# [DESCRIPTION OF THE TASK]
Every entry must be duplicated precisely as written.
________________
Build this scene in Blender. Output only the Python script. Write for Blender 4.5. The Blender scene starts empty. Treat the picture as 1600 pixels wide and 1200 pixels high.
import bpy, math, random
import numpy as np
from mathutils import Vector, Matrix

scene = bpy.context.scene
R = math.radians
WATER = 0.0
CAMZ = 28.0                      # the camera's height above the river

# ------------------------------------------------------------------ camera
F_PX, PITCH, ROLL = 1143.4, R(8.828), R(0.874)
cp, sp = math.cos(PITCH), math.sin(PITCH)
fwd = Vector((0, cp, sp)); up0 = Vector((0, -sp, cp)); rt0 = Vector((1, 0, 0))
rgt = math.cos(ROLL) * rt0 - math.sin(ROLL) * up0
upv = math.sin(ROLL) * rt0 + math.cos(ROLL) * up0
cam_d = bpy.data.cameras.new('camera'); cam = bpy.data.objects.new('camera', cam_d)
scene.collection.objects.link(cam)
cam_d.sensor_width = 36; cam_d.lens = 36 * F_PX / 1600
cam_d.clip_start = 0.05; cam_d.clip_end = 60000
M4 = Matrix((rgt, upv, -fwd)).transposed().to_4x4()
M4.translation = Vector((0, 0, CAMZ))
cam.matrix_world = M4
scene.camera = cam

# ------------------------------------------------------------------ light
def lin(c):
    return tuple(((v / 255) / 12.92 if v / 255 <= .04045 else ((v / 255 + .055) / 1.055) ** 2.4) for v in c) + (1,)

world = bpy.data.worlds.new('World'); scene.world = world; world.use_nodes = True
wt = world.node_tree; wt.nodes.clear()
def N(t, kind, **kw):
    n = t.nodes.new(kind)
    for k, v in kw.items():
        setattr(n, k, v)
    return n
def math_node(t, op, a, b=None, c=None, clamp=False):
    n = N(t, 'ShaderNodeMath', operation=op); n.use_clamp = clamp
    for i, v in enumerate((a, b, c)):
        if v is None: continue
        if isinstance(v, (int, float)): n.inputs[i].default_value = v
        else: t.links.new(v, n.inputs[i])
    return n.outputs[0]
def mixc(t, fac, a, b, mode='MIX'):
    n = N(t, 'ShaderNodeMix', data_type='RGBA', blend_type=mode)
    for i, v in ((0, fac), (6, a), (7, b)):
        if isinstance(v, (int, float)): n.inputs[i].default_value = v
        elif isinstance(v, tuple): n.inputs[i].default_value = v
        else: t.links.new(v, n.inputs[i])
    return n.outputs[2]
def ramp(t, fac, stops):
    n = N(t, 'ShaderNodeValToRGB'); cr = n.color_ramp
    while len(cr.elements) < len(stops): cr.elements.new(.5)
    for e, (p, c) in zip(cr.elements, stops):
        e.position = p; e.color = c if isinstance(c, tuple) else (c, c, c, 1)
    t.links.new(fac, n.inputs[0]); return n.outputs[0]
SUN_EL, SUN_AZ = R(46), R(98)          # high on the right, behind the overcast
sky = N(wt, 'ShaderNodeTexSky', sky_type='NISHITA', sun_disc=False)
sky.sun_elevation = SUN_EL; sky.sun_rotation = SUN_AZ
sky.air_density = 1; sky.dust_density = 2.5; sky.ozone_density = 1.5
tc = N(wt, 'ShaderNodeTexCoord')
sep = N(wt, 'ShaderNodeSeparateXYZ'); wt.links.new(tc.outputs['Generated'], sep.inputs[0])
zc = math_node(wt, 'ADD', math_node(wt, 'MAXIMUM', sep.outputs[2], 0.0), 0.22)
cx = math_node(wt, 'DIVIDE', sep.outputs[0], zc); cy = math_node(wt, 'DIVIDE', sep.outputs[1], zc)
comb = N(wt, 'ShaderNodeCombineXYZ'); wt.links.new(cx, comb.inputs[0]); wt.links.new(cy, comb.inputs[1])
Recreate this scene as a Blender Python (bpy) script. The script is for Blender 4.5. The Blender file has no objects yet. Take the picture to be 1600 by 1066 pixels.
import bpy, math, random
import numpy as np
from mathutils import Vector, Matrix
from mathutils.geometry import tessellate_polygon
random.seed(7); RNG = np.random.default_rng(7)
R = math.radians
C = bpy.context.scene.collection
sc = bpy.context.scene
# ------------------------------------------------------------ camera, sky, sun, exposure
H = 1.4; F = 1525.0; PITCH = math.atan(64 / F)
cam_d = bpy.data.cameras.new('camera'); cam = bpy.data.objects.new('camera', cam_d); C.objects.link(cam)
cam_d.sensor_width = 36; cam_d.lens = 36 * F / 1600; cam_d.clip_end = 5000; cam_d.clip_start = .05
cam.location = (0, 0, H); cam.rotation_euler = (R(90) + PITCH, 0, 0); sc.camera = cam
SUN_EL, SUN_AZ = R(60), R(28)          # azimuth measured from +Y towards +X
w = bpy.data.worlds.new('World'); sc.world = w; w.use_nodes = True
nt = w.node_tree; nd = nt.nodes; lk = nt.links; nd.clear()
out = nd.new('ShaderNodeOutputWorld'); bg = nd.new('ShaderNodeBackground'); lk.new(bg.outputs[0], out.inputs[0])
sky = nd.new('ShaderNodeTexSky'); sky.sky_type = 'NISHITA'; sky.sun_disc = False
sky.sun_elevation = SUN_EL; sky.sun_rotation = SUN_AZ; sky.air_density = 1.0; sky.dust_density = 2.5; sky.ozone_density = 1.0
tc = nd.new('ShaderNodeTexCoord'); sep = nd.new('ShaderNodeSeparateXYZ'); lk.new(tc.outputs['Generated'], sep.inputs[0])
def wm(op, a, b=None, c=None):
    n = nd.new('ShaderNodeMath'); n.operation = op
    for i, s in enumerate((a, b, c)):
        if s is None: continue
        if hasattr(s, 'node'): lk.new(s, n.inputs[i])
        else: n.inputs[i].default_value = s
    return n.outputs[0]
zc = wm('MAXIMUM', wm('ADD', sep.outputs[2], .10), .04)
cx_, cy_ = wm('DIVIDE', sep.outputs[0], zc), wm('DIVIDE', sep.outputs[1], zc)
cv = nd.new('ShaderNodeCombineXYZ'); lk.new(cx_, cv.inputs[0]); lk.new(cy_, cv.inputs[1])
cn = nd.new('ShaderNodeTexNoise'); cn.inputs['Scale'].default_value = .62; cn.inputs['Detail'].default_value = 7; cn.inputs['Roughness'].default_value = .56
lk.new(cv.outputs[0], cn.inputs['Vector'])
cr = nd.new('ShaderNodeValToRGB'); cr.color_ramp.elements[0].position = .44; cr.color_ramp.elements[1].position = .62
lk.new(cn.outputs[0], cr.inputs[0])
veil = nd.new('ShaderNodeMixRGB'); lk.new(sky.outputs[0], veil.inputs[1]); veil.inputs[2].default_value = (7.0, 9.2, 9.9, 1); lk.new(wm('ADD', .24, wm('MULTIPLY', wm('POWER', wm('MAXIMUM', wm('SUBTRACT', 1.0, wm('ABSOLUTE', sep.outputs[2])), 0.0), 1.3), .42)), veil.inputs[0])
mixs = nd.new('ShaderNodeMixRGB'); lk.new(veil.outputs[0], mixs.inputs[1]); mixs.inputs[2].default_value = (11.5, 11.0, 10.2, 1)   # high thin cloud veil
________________
# [SOLUTION FOR THIS TASK]
Build this scene in Blender. Output only the Python script. Write for Blender 4.5. The Blender scene starts empty. Treat the picture as 1600 pixels wide and 1200 pixels high.
import bpy, math, random
import numpy as np
from mathutils import Vector, Matrix

scene = bpy.context.scene
R = math.radians
WATER = 0.0
CAMZ = 28.0                      # the camera's height above the river

# ------------------------------------------------------------------ camera
F_PX, PITCH, ROLL = 1143.4, R(8.828), R(0.874)
cp, sp = math.cos(PITCH), math.sin(PITCH)
fwd = Vector((0, cp, sp)); up0 = Vector((0, -sp, cp)); rt0 = Vector((1, 0, 0))
rgt = math.cos(ROLL) * rt0 - math.sin(ROLL) * up0
upv = math.sin(ROLL) * rt0 + math.cos(ROLL) * up0
cam_d = bpy.data.cameras.new('camera'); cam = bpy.data.objects.new('camera', cam_d)
scene.collection.objects.link(cam)
cam_d.sensor_width = 36; cam_d.lens = 36 * F_PX / 1600
cam_d.clip_start = 0.05; cam_d.clip_end = 60000
M4 = Matrix((rgt, upv, -fwd)).transposed().to_4x4()
M4.translation = Vector((0, 0, CAMZ))
cam.matrix_world = M4
scene.camera = cam

# ------------------------------------------------------------------ light
def lin(c):
    return tuple(((v / 255) / 12.92 if v / 255 <= .04045 else ((v / 255 + .055) / 1.055) ** 2.4) for v in c) + (1,)

world = bpy.data.worlds.new('World'); scene.world = world; world.use_nodes = True
wt = world.node_tree; wt.nodes.clear()
def N(t, kind, **kw):
    n = t.nodes.new(kind)
    for k, v in kw.items():
        setattr(n, k, v)
    return n
def math_node(t, op, a, b=None, c=None, clamp=False):
    n = N(t, 'ShaderNodeMath', operation=op); n.use_clamp = clamp
    for i, v in enumerate((a, b, c)):
        if v is None: continue
        if isinstance(v, (int, float)): n.inputs[i].default_value = v
        else: t.links.new(v, n.inputs[i])
    return n.outputs[0]
def mixc(t, fac, a, b, mode='MIX'):
    n = N(t, 'ShaderNodeMix', data_type='RGBA', blend_type=mode)
    for i, v in ((0, fac), (6, a), (7, b)):
        if isinstance(v, (int, float)): n.inputs[i].default_value = v
        elif isinstance(v, tuple): n.inputs[i].default_value = v
        else: t.links.new(v, n.inputs[i])
    return n.outputs[2]
def ramp(t, fac, stops):
    n = N(t, 'ShaderNodeValToRGB'); cr = n.color_ramp
    while len(cr.elements) < len(stops): cr.elements.new(.5)
    for e, (p, c) in zip(cr.elements, stops):
        e.position = p; e.color = c if isinstance(c, tuple) else (c, c, c, 1)
    t.links.new(fac, n.inputs[0]); return n.outputs[0]
SUN_EL, SUN_AZ = R(46), R(98)          # high on the right, behind the overcast
sky = N(wt, 'ShaderNodeTexSky', sky_type='NISHITA', sun_disc=False)
sky.sun_elevation = SUN_EL; sky.sun_rotation = SUN_AZ
sky.air_density = 1; sky.dust_density = 2.5; sky.ozone_density = 1.5
tc = N(wt, 'ShaderNodeTexCoord')
sep = N(wt, 'ShaderNodeSeparateXYZ'); wt.links.new(tc.outputs['Generated'], sep.inputs[0])
zc = math_node(wt, 'ADD', math_node(wt, 'MAXIMUM', sep.outputs[2], 0.0), 0.22)
cx = math_node(wt, 'DIVIDE', sep.outputs[0], zc); cy = math_node(wt, 'DIVIDE', sep.outputs[1], zc)
comb = N(wt, 'ShaderNodeCombineXYZ'); wt.links.new(cx, comb.inputs[0]); wt.links.new(cy, comb.inputs[1])
Recreate this scene as a Blender Python (bpy) script. The script is for Blender 4.5. The Blender file has no objects yet. Take the picture to be 1600 by 1066 pixels.
import bpy, math, random
import numpy as np
from mathutils import Vector, Matrix
from mathutils.geometry import tessellate_polygon
random.seed(7); RNG = np.random.default_rng(7)
R = math.radians
C = bpy.context.scene.collection
sc = bpy.context.scene
# ------------------------------------------------------------ camera, sky, sun, exposure
H = 1.4; F = 1525.0; PITCH = math.atan(64 / F)
cam_d = bpy.data.cameras.new('camera'); cam = bpy.data.objects.new('camera', cam_d); C.objects.link(cam)
cam_d.sensor_width = 36; cam_d.lens = 36 * F / 1600; cam_d.clip_end = 5000; cam_d.clip_start = .05
cam.location = (0, 0, H); cam.rotation_euler = (R(90) + PITCH, 0, 0); sc.camera = cam
SUN_EL, SUN_AZ = R(60), R(28)          # azimuth measured from +Y towards +X
w = bpy.data.worlds.new('World'); sc.world = w; w.use_nodes = True
nt = w.node_tree; nd = nt.nodes; lk = nt.links; nd.clear()
out = nd.new('ShaderNodeOutputWorld'); bg = nd.new('ShaderNodeBackground'); lk.new(bg.outputs[0], out.inputs[0])
sky = nd.new('ShaderNodeTexSky'); sky.sky_type = 'NISHITA'; sky.sun_disc = False
sky.sun_elevation = SUN_EL; sky.sun_rotation = SUN_AZ; sky.air_density = 1.0; sky.dust_density = 2.5; sky.ozone_density = 1.0
tc = nd.new('ShaderNodeTexCoord'); sep = nd.new('ShaderNodeSeparateXYZ'); lk.new(tc.outputs['Generated'], sep.inputs[0])
def wm(op, a, b=None, c=None):
    n = nd.new('ShaderNodeMath'); n.operation = op
    for i, s in enumerate((a, b, c)):
        if s is None: continue
        if hasattr(s, 'node'): lk.new(s, n.inputs[i])
        else: n.inputs[i].default_value = s
    return n.outputs[0]
zc = wm('MAXIMUM', wm('ADD', sep.outputs[2], .10), .04)
cx_, cy_ = wm('DIVIDE', sep.outputs[0], zc), wm('DIVIDE', sep.outputs[1], zc)
cv = nd.new('ShaderNodeCombineXYZ'); lk.new(cx_, cv.inputs[0]); lk.new(cy_, cv.inputs[1])
cn = nd.new('ShaderNodeTexNoise'); cn.inputs['Scale'].default_value = .62; cn.inputs['Detail'].default_value = 7; cn.inputs['Roughness'].default_value = .56
lk.new(cv.outputs[0], cn.inputs['Vector'])
cr = nd.new('ShaderNodeValToRGB'); cr.color_ramp.elements[0].position = .44; cr.color_ramp.elements[1].position = .62
lk.new(cn.outputs[0], cr.inputs[0])
veil = nd.new('ShaderNodeMixRGB'); lk.new(sky.outputs[0], veil.inputs[1]); veil.inputs[2].default_value = (7.0, 9.2, 9.9, 1); lk.new(wm('ADD', .24, wm('MULTIPLY', wm('POWER', wm('MAXIMUM', wm('SUBTRACT', 1.0, wm('ABSOLUTE', sep.outputs[2])), 0.0), 1.3), .42)), veil.inputs[0])
mixs = nd.new('ShaderNodeMixRGB'); lk.new(veil.outputs[0], mixs.inputs[1]); mixs.inputs[2].default_value = (11.5, 11.0, 10.2, 1)   # high thin cloud veil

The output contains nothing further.